» **GOAL OF THE EXERCISE**
Write out the material below again, unchanged.

+ + + +

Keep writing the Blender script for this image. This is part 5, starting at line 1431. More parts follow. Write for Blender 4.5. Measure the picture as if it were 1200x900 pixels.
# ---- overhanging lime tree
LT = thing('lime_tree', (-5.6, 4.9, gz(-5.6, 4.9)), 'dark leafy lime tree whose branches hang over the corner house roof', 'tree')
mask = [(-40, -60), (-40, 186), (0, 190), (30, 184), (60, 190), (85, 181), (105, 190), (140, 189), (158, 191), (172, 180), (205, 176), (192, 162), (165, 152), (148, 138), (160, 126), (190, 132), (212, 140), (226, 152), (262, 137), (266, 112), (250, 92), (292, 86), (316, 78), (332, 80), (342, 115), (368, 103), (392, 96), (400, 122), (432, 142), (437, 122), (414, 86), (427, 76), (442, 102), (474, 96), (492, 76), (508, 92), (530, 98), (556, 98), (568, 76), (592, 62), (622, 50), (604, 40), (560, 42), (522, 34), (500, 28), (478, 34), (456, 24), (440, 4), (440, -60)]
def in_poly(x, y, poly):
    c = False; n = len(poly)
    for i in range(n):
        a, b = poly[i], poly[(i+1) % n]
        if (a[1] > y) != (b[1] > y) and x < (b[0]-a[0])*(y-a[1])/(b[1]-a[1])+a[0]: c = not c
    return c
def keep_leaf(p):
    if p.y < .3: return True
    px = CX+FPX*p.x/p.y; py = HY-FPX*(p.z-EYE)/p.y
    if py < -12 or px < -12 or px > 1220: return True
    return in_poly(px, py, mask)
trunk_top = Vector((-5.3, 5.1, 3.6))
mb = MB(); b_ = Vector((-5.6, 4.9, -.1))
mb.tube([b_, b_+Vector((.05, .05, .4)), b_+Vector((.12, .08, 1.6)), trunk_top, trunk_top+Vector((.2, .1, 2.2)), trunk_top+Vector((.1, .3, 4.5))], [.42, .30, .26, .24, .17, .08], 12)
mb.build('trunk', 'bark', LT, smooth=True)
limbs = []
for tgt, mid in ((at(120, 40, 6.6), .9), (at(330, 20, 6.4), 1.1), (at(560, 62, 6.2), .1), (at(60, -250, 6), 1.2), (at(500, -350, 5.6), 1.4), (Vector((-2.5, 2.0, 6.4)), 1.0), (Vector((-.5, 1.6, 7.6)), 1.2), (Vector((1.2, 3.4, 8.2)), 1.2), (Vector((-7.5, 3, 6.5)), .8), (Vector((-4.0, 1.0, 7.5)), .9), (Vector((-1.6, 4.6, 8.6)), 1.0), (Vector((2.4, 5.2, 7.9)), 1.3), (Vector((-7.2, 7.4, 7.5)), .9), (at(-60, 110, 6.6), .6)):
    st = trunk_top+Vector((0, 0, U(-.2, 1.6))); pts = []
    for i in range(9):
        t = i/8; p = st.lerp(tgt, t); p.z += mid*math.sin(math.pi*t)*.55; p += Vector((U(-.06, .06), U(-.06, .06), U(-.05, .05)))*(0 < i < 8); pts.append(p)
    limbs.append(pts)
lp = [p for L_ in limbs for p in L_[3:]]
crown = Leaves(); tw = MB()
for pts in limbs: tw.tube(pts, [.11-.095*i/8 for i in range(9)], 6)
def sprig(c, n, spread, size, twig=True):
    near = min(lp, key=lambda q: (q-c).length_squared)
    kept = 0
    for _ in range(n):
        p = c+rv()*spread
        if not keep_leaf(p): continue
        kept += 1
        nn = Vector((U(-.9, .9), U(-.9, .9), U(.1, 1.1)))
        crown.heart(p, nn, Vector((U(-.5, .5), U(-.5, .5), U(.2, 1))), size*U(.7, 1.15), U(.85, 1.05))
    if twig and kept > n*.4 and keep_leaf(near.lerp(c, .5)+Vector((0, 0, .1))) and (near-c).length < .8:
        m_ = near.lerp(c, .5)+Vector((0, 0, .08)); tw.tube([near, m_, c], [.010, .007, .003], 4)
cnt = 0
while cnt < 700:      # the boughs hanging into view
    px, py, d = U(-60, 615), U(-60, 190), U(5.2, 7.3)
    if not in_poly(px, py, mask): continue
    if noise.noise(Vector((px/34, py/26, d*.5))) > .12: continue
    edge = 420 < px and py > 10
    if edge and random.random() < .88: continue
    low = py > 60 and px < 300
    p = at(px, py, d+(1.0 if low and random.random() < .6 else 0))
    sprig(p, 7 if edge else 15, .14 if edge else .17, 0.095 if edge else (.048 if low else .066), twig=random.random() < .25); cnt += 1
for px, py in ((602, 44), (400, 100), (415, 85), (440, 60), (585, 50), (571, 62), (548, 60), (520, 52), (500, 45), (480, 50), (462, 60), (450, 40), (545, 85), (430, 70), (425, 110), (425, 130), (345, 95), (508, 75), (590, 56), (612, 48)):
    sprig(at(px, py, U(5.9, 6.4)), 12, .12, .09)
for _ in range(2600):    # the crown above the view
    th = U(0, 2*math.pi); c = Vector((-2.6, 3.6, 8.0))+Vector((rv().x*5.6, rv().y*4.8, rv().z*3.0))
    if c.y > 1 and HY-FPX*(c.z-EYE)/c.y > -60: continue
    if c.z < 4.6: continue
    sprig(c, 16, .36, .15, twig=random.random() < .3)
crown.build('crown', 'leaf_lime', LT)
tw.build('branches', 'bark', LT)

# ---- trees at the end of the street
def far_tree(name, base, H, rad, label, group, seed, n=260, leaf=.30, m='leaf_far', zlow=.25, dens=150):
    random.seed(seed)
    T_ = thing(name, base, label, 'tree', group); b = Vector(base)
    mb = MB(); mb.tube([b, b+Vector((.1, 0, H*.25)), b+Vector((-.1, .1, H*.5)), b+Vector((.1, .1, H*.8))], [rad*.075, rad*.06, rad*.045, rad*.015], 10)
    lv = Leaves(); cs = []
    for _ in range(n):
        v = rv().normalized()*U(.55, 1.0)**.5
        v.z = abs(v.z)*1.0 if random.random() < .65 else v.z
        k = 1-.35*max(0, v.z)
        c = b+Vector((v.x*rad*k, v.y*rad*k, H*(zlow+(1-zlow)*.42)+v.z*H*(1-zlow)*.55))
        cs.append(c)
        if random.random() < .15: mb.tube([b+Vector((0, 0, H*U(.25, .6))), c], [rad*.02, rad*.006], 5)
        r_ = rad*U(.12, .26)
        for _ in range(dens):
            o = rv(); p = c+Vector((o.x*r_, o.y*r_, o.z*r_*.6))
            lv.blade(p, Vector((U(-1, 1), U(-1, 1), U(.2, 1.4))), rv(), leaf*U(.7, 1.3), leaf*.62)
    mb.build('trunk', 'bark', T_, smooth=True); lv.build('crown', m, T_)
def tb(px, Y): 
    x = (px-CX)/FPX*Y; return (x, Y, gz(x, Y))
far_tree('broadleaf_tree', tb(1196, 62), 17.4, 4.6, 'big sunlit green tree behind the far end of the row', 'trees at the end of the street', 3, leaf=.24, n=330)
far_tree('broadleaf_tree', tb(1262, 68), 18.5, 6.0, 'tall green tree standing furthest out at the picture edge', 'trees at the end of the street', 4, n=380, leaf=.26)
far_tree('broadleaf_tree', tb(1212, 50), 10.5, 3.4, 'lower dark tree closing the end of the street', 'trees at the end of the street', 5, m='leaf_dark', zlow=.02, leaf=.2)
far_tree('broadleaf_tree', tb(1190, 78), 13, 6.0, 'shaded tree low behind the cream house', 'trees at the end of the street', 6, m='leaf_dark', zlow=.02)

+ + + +

» **TASK SOLUTION**
Keep writing the Blender script for this image. This is part 5, starting at line 1431. More parts follow. Write for Blender 4.5. Measure the picture as if it were 1200x900 pixels.
# ---- overhanging lime tree
LT = thing('lime_tree', (-5.6, 4.9, gz(-5.6, 4.9)), 'dark leafy lime tree whose branches hang over the corner house roof', 'tree')
mask = [(-40, -60), (-40, 186), (0, 190), (30, 184), (60, 190), (85, 181), (105, 190), (140, 189), (158, 191), (172, 180), (205, 176), (192, 162), (165, 152), (148, 138), (160, 126), (190, 132), (212, 140), (226, 152), (262, 137), (266, 112), (250, 92), (292, 86), (316, 78), (332, 80), (342, 115), (368, 103), (392, 96), (400, 122), (432, 142), (437, 122), (414, 86), (427, 76), (442, 102), (474, 96), (492, 76), (508, 92), (530, 98), (556, 98), (568, 76), (592, 62), (622, 50), (604, 40), (560, 42), (522, 34), (500, 28), (478, 34), (456, 24), (440, 4), (440, -60)]
def in_poly(x, y, poly):
    c = False; n = len(poly)
    for i in range(n):
        a, b = poly[i], poly[(i+1) % n]
        if (a[1] > y) != (b[1] > y) and x < (b[0]-a[0])*(y-a[1])/(b[1]-a[1])+a[0]: c = not c
    return c
def keep_leaf(p):
    if p.y < .3: return True
    px = CX+FPX*p.x/p.y; py = HY-FPX*(p.z-EYE)/p.y
    if py < -12 or px < -12 or px > 1220: return True
    return in_poly(px, py, mask)
trunk_top = Vector((-5.3, 5.1, 3.6))
mb = MB(); b_ = Vector((-5.6, 4.9, -.1))
mb.tube([b_, b_+Vector((.05, .05, .4)), b_+Vector((.12, .08, 1.6)), trunk_top, trunk_top+Vector((.2, .1, 2.2)), trunk_top+Vector((.1, .3, 4.5))], [.42, .30, .26, .24, .17, .08], 12)
mb.build('trunk', 'bark', LT, smooth=True)
limbs = []
for tgt, mid in ((at(120, 40, 6.6), .9), (at(330, 20, 6.4), 1.1), (at(560, 62, 6.2), .1), (at(60, -250, 6), 1.2), (at(500, -350, 5.6), 1.4), (Vector((-2.5, 2.0, 6.4)), 1.0), (Vector((-.5, 1.6, 7.6)), 1.2), (Vector((1.2, 3.4, 8.2)), 1.2), (Vector((-7.5, 3, 6.5)), .8), (Vector((-4.0, 1.0, 7.5)), .9), (Vector((-1.6, 4.6, 8.6)), 1.0), (Vector((2.4, 5.2, 7.9)), 1.3), (Vector((-7.2, 7.4, 7.5)), .9), (at(-60, 110, 6.6), .6)):
    st = trunk_top+Vector((0, 0, U(-.2, 1.6))); pts = []
    for i in range(9):
        t = i/8; p = st.lerp(tgt, t); p.z += mid*math.sin(math.pi*t)*.55; p += Vector((U(-.06, .06), U(-.06, .06), U(-.05, .05)))*(0 < i < 8); pts.append(p)
    limbs.append(pts)
lp = [p for L_ in limbs for p in L_[3:]]
crown = Leaves(); tw = MB()
for pts in limbs: tw.tube(pts, [.11-.095*i/8 for i in range(9)], 6)
def sprig(c, n, spread, size, twig=True):
    near = min(lp, key=lambda q: (q-c).length_squared)
    kept = 0
    for _ in range(n):
        p = c+rv()*spread
        if not keep_leaf(p): continue
        kept += 1
        nn = Vector((U(-.9, .9), U(-.9, .9), U(.1, 1.1)))
        crown.heart(p, nn, Vector((U(-.5, .5), U(-.5, .5), U(.2, 1))), size*U(.7, 1.15), U(.85, 1.05))
    if twig and kept > n*.4 and keep_leaf(near.lerp(c, .5)+Vector((0, 0, .1))) and (near-c).length < .8:
        m_ = near.lerp(c, .5)+Vector((0, 0, .08)); tw.tube([near, m_, c], [.010, .007, .003], 4)
cnt = 0
while cnt < 700:      # the boughs hanging into view
    px, py, d = U(-60, 615), U(-60, 190), U(5.2, 7.3)
    if not in_poly(px, py, mask): continue
    if noise.noise(Vector((px/34, py/26, d*.5))) > .12: continue
    edge = 420 < px and py > 10
    if edge and random.random() < .88: continue
    low = py > 60 and px < 300
    p = at(px, py, d+(1.0 if low and random.random() < .6 else 0))
    sprig(p, 7 if edge else 15, .14 if edge else .17, 0.095 if edge else (.048 if low else .066), twig=random.random() < .25); cnt += 1
for px, py in ((602, 44), (400, 100), (415, 85), (440, 60), (585, 50), (571, 62), (548, 60), (520, 52), (500, 45), (480, 50), (462, 60), (450, 40), (545, 85), (430, 70), (425, 110), (425, 130), (345, 95), (508, 75), (590, 56), (612, 48)):
    sprig(at(px, py, U(5.9, 6.4)), 12, .12, .09)
for _ in range(2600):    # the crown above the view
    th = U(0, 2*math.pi); c = Vector((-2.6, 3.6, 8.0))+Vector((rv().x*5.6, rv().y*4.8, rv().z*3.0))
    if c.y > 1 and HY-FPX*(c.z-EYE)/c.y > -60: continue
    if c.z < 4.6: continue
    sprig(c, 16, .36, .15, twig=random.random() < .3)
crown.build('crown', 'leaf_lime', LT)
tw.build('branches', 'bark', LT)

# ---- trees at the end of the street
def far_tree(name, base, H, rad, label, group, seed, n=260, leaf=.30, m='leaf_far', zlow=.25, dens=150):
    random.seed(seed)
    T_ = thing(name, base, label, 'tree', group); b = Vector(base)
    mb = MB(); mb.tube([b, b+Vector((.1, 0, H*.25)), b+Vector((-.1, .1, H*.5)), b+Vector((.1, .1, H*.8))], [rad*.075, rad*.06, rad*.045, rad*.015], 10)
    lv = Leaves(); cs = []
    for _ in range(n):
        v = rv().normalized()*U(.55, 1.0)**.5
        v.z = abs(v.z)*1.0 if random.random() < .65 else v.z
        k = 1-.35*max(0, v.z)
        c = b+Vector((v.x*rad*k, v.y*rad*k, H*(zlow+(1-zlow)*.42)+v.z*H*(1-zlow)*.55))
        cs.append(c)
        if random.random() < .15: mb.tube([b+Vector((0, 0, H*U(.25, .6))), c], [rad*.02, rad*.006], 5)
        r_ = rad*U(.12, .26)
        for _ in range(dens):
            o = rv(); p = c+Vector((o.x*r_, o.y*r_, o.z*r_*.6))
            lv.blade(p, Vector((U(-1, 1), U(-1, 1), U(.2, 1.4))), rv(), leaf*U(.7, 1.3), leaf*.62)
    mb.build('trunk', 'bark', T_, smooth=True); lv.build('crown', m, T_)
def tb(px, Y): 
    x = (px-CX)/FPX*Y; return (x, Y, gz(x, Y))
far_tree('broadleaf_tree', tb(1196, 62), 17.4, 4.6, 'big sunlit green tree behind the far end of the row', 'trees at the end of the street', 3, leaf=.24, n=330)
far_tree('broadleaf_tree', tb(1262, 68), 18.5, 6.0, 'tall green tree standing furthest out at the picture edge', 'trees at the end of the street', 4, n=380, leaf=.26)
far_tree('broadleaf_tree', tb(1212, 50), 10.5, 3.4, 'lower dark tree closing the end of the street', 'trees at the end of the street', 5, m='leaf_dark', zlow=.02, leaf=.2)
far_tree('broadleaf_tree', tb(1190, 78), 13, 6.0, 'shaded tree low behind the cream house', 'trees at the end of the street', 6, m='leaf_dark', zlow=.02)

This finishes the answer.